Turkey’s last coup or the geopolitical story of a crisis

External Relations

After Turkey’s last coup d’état, outbroken and failed during the night between 15 and 16 July 2016, something has radically changed in the country.

Turkey’s last coup d’état, outbroken and failed during the night between 15 and 16 July 2016, holds deep grassroots in the controversial relationship between the Turkish President, Recep Tayyip Erdogan, and the Turkish Army – the truly one competition for the President.

The failed coup d’état and the consequent response adopted by the Government speak volumes about the political context in Turkey, and Erdogan’s approach to power-management pursued during all the last decade.

The role of the Turkish Army within Turkey’s political system

The Turkish Army is a strong player in the Turkish political system and, as such, it has always played a relevant role in influencing and directly participating to the res publica administration. In the recent history of the country, the army took action three times (in 1960, 1971, and 1980) to overthrow the governments in charge.

The Turkish political system recognises the Army as the guardian of the secular constitution and, so far, it has always intervened with the aim of ensuring the status quo from threats – real or alleged ones – like the affirmation of parties or political movements inspired by Islamism or radical leftists values. Until recently, the Turkish Army has always been de facto an independent body from other central authorities, only subject to the civilian government formally.

When Erdogan took the power, the context has sharply started to change. Such a coup has been organised and implemented mainly because of a deep and intense cleavage between different approaches and views of development. The Syrian civil war and the opposition to the presidential project of changing contemporary political system in Turkey are the two topics mainly justifting the action against the government in charge.

What were the reasons behind Turkey’s last coup?

In their first statement, those leaders who organised the coup supported the operation due to the need to stop the growing authoritarianism and the Islamic transformation of the country, both wanted by Erdogan.

About the official reasons of the coup, lots of different hypothesis arose.
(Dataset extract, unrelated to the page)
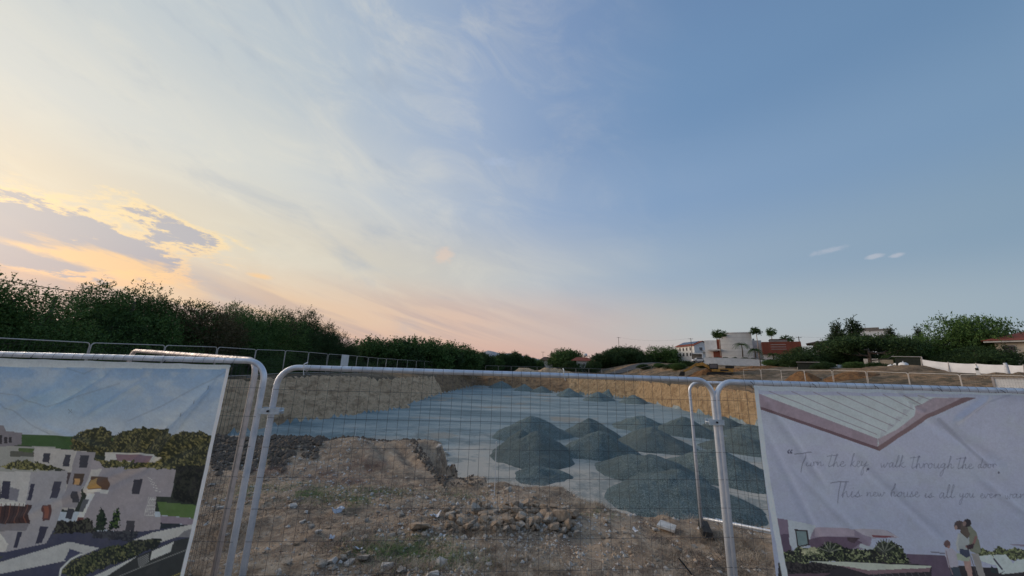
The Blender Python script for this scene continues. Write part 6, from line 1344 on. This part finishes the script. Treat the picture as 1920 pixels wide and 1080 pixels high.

One in particular was widely shared, telling the story about Erdogan who wanted already start a new bleed-off process and the leaders of the coup who tried to anticipate his actionand  put in place a really botched coup.

This is a simple hypothesis with no certain proof. It is nonetheless built on a solid structure made of various different clues. First of all, the scarce organisation and implementation of the coup; secondly the fact that, within 24 hours of the attack, Erdogan had already ordered the arrest or removal of judges, officials and professors from University, who were not directly involved in the operations – because of that, it seems that the list of names had been already prepared well in advance before the coup.

Furthermore, someone considers quite certain that the coup has been promoted by Erdogan himself in order to increase its real power. Quite often in Turkey, it is possible to hear about a “deep State” – a hide parallel network between the police and secret service, in charge to put in place those attacks and other actions in order to find an easy justification to any repressive measures taken by the President. In more journalistic terms, it is quite easy to hear about a “false flag” in Turkey.

The impact of Turkey’s last coup on the country’s identity and relation with the EU

Something in Turkey has radically changed. In particular, Turkish foreign policy has deeply modified its guidelines and objectives during the last 10 years, becoming untied from the western and European interests. Turkey has been looking for a stronger international identity through the promotion of the country as a new economic power, and broadening its sphere of influence.

The European Union seems not to fully understand that Turkey is less and less aligned to the western and EU foreign policy objectives. The EU has not anymore Turkey in its pocket. The migration policy has failed and the idea of granting visas in return for Turkish control of migration flows has proved weak.

Today, entering the EU is not a priority for Turkey anymore. The government is now well aware of the difficulties of the entire process, while trying to put Turkey to the EU-side. The European Union should stake the whole range of relations with Turkey and not only those related to migration or trade flows – given the wide violation of human rights that brought the country backwards in terms of protection of civil rights and fundamental freedoms.

Turkey’s last coup and the outbreak of a new actor within the world order

In terms of the world order, Turkey’s last coup d’état has changed some relevant aspects in that world area, with particular reference to the different kind of relationships lying between Turkey and, respectively, US and Russia. Turkey pursues different objectives from the European ones or, more in general, from purely western goals. Its bandwagoning activity is well explained by the actions took by Turkey in the context of the Syrian war.

Indeed, Turkey is now playing on several geostrategic fronts. First of all, Turkey made a historic rapprochement with Israel, after a long period of tensions after the attack led in 2010 by an Israeli commando against a Turkish ship intending to provide aid to the Gaza Strip, which has been embargoed from 2006. On the other hand, Turkey has (slowly) opened new diplomatic channels with Russia in the immediate aftermath of the coup, putting aside a quite long quarrel.

Not only the old-fashioned belief that Ankara is and will always be allied with the West is unsuitable to the ongoing political context, but it is also completely wrong. Now, Turkey simply behaves to achieve its own interests in every ways and moments it sees fit. Looking at the full picture and the history altogether, the political, diplomatic and ideological structure of the country has radically changed since WWI. This is a true and global trend in which Turkey is fully steeped. Nevertheless, any element of consciousness from the European Union could not be noticed yet.